Work to do — Copy out the data below from the line containing "Recreate this scene" to the line containing "scn.camera = cam", both lines included, with all images left out.
— START OF Task input —
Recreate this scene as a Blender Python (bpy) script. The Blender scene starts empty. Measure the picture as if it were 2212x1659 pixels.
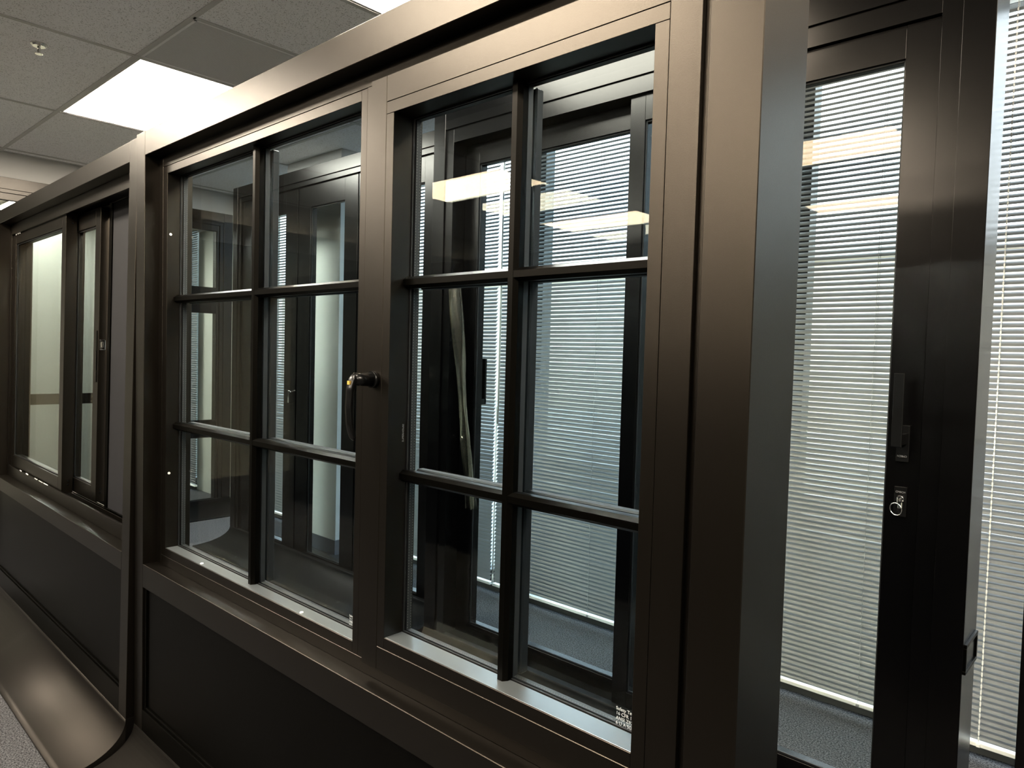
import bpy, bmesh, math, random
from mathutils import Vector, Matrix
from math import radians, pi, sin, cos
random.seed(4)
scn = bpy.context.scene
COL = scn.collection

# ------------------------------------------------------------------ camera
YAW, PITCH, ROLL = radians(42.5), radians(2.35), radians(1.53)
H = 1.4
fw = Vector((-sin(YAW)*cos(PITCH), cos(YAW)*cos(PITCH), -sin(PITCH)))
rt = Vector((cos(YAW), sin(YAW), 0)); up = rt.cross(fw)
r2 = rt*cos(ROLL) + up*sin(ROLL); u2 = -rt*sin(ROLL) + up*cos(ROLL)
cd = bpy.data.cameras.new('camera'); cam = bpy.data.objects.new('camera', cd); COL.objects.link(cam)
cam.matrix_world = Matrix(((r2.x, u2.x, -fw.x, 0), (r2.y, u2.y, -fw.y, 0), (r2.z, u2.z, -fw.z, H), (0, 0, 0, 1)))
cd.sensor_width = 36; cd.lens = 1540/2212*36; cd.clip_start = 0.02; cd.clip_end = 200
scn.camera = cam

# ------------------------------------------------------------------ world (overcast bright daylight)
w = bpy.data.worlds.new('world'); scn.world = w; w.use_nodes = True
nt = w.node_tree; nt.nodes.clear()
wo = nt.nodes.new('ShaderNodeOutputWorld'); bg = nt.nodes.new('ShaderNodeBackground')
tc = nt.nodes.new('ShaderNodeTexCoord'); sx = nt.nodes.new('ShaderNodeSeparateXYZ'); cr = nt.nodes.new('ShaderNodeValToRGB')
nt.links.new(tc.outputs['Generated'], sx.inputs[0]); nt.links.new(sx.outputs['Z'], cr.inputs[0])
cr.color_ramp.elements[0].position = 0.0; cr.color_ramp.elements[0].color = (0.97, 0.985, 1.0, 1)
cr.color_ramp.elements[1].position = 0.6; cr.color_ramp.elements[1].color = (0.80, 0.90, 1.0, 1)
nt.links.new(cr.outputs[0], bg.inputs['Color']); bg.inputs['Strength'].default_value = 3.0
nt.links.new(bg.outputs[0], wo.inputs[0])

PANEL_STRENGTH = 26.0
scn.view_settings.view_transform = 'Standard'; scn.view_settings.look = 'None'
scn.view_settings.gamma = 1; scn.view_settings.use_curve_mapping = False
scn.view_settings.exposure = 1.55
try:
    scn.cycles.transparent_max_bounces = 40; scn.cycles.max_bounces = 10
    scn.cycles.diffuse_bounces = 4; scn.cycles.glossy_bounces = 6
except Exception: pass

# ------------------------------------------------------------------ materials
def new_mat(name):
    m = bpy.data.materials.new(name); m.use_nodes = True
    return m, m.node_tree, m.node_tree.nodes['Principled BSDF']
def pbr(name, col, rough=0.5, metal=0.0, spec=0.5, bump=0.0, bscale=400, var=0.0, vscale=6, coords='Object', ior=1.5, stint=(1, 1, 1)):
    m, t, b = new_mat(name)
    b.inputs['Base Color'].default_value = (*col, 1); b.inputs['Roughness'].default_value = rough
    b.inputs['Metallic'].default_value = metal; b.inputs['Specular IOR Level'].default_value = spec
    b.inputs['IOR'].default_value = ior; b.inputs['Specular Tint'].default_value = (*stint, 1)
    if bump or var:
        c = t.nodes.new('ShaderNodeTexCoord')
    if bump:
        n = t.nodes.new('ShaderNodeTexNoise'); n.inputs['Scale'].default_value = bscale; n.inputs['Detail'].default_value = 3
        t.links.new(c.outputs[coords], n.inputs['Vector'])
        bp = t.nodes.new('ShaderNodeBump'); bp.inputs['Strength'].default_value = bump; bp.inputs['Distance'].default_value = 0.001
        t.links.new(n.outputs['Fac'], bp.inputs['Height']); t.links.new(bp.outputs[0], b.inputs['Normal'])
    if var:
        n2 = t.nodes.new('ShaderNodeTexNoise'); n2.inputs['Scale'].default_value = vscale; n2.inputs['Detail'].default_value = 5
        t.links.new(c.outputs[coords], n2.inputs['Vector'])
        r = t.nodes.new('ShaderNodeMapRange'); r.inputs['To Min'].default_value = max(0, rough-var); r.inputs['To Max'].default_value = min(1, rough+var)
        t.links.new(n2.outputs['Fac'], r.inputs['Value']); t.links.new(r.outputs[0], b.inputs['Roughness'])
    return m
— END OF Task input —
— START OF Task input —
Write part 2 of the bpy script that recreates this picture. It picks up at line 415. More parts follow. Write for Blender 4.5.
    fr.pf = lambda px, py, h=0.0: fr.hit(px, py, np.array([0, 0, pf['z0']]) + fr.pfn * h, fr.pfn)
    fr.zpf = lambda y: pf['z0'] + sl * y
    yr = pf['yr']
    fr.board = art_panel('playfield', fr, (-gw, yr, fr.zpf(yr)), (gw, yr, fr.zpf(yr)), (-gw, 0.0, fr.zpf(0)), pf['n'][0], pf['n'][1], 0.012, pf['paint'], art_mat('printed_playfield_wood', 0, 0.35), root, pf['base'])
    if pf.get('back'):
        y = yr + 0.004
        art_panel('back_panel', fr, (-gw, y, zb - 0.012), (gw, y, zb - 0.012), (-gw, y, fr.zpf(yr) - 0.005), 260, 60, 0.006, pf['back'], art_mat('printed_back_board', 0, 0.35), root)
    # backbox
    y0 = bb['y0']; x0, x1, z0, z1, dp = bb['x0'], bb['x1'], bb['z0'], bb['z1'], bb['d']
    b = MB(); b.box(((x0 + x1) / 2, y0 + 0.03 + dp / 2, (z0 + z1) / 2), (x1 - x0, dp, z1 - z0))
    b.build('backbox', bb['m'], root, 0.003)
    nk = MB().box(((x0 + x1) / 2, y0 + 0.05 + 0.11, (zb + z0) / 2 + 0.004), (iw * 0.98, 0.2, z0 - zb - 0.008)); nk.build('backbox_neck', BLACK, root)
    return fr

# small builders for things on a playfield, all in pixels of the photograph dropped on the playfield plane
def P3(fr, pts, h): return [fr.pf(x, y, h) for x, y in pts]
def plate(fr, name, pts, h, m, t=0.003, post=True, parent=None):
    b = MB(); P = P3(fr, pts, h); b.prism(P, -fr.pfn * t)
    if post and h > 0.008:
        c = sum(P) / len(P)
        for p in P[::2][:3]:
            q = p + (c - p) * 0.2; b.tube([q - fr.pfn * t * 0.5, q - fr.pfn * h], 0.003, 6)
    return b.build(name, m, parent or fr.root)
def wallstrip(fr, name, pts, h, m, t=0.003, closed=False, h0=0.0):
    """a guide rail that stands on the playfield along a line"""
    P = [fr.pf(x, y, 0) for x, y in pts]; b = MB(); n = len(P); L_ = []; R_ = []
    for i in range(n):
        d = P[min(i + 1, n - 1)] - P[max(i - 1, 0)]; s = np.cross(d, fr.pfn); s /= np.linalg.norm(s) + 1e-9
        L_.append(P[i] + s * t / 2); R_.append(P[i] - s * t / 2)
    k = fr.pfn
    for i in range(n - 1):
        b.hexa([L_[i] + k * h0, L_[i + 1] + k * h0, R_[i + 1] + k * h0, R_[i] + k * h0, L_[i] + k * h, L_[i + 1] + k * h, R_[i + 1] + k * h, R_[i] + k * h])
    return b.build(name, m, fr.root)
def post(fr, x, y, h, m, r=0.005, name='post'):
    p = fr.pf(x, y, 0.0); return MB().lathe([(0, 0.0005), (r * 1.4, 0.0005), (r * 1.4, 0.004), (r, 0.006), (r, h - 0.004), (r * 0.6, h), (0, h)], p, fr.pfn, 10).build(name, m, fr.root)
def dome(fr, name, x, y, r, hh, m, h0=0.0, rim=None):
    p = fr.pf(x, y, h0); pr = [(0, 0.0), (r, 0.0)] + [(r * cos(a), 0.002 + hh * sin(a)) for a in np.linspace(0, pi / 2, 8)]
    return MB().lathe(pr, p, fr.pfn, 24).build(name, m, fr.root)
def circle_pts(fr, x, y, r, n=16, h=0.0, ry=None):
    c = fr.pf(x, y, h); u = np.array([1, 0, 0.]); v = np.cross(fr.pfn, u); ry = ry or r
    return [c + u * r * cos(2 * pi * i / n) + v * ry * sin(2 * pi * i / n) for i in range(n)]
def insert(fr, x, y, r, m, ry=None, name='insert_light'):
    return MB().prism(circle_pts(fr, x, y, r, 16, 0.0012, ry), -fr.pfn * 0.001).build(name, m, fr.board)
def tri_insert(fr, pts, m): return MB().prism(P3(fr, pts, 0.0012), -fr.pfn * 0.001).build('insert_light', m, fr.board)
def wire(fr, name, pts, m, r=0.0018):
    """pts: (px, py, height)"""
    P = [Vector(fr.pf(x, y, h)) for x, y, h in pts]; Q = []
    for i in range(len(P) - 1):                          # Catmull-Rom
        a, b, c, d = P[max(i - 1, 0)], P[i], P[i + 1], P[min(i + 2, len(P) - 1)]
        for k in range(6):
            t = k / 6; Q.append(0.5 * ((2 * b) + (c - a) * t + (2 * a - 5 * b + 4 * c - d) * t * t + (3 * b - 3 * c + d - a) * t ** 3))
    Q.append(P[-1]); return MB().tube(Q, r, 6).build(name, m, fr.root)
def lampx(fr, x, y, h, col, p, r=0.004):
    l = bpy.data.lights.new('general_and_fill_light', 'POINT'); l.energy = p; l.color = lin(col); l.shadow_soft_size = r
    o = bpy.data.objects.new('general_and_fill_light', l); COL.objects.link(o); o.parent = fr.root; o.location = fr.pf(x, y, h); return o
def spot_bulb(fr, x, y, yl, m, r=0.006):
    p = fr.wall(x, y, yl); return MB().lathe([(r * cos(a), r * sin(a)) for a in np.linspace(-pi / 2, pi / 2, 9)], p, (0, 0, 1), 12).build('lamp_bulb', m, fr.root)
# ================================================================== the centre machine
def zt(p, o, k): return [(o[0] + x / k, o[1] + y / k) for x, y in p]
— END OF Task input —
— START OF Task input —
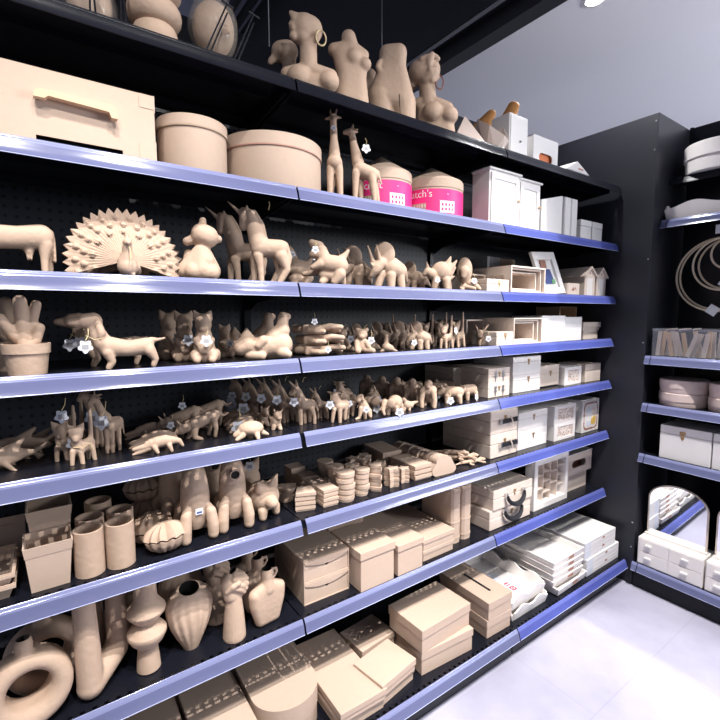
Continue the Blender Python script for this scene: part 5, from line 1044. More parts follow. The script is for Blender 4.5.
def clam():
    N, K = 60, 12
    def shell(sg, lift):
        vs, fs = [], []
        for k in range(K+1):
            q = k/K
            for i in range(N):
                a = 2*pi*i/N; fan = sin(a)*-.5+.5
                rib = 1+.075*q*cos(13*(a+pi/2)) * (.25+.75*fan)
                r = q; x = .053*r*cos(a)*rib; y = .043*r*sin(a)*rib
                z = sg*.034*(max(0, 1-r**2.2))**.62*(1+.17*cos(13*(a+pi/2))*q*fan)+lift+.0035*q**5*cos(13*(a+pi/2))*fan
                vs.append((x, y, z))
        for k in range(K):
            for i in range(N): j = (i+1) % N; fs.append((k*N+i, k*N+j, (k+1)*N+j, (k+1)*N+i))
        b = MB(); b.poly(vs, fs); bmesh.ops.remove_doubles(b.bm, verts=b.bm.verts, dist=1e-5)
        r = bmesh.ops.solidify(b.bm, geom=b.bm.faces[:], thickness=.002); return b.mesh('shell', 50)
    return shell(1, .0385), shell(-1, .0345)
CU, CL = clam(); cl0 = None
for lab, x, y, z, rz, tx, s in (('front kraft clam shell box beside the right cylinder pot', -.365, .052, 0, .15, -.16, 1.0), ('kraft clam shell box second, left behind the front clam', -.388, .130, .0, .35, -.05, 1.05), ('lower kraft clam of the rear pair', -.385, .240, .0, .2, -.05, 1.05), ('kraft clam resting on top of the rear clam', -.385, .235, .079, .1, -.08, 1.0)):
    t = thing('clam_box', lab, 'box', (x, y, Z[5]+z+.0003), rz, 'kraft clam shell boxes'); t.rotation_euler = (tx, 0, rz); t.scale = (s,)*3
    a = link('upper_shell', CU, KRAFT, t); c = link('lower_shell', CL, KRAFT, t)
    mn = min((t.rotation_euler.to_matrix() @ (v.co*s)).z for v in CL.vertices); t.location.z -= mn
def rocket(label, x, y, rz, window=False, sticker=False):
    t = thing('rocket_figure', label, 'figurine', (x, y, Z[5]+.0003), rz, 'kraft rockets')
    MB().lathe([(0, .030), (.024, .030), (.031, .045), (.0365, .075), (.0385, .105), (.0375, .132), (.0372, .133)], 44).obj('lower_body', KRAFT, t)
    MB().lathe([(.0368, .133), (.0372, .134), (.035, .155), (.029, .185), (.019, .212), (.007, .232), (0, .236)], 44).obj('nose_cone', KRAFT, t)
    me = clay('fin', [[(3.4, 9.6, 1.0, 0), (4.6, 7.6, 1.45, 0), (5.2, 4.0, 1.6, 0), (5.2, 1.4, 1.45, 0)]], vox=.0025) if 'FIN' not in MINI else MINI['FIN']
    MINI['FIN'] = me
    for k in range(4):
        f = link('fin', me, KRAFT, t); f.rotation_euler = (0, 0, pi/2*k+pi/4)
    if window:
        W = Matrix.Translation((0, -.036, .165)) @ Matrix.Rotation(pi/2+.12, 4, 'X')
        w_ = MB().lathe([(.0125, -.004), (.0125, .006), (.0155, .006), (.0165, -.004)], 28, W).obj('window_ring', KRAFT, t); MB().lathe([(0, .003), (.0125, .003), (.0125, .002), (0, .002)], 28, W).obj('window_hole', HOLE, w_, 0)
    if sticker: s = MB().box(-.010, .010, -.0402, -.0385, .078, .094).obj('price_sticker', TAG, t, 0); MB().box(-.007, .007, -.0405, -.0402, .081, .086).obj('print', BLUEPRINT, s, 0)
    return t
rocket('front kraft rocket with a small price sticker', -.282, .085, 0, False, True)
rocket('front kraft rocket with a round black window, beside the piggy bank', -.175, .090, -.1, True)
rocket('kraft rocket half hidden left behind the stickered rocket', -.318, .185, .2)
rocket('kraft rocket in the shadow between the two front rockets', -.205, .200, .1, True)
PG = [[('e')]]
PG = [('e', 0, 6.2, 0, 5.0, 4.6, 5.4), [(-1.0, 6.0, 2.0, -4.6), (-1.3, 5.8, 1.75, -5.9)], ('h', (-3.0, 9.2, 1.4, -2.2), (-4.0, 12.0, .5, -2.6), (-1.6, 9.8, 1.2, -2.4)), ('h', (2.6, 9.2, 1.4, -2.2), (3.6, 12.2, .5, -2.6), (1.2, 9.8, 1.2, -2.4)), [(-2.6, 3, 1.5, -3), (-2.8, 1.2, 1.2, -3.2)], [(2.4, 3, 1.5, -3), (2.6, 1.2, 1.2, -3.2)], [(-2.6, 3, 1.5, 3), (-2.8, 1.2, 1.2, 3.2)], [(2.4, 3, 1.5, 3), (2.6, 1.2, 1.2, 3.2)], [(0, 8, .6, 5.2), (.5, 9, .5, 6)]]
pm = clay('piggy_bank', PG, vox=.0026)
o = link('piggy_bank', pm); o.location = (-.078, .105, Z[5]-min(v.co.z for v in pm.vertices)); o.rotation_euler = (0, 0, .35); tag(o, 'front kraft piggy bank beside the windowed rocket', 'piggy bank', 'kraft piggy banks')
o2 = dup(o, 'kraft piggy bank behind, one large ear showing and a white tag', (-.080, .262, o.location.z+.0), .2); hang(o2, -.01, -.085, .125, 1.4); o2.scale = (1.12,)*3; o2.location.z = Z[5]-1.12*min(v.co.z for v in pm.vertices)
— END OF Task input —
Exercise answer —
Recreate this scene as a Blender Python (bpy) script. The Blender scene starts empty. Measure the picture as if it were 2212x1659 pixels.
import bpy, bmesh, math, random
from mathutils import Vector, Matrix
from math import radians, pi, sin, cos
random.seed(4)
scn = bpy.context.scene
COL = scn.collection

# ------------------------------------------------------------------ camera
YAW, PITCH, ROLL = radians(42.5), radians(2.35), radians(1.53)
H = 1.4
fw = Vector((-sin(YAW)*cos(PITCH), cos(YAW)*cos(PITCH), -sin(PITCH)))
rt = Vector((cos(YAW), sin(YAW), 0)); up = rt.cross(fw)
r2 = rt*cos(ROLL) + up*sin(ROLL); u2 = -rt*sin(ROLL) + up*cos(ROLL)
cd = bpy.data.cameras.new('camera'); cam = bpy.data.objects.new('camera', cd); COL.objects.link(cam)
cam.matrix_world = Matrix(((r2.x, u2.x, -fw.x, 0), (r2.y, u2.y, -fw.y, 0), (r2.z, u2.z, -fw.z, H), (0, 0, 0, 1)))
cd.sensor_width = 36; cd.lens = 1540/2212*36; cd.clip_start = 0.02; cd.clip_end = 200
scn.camera = cam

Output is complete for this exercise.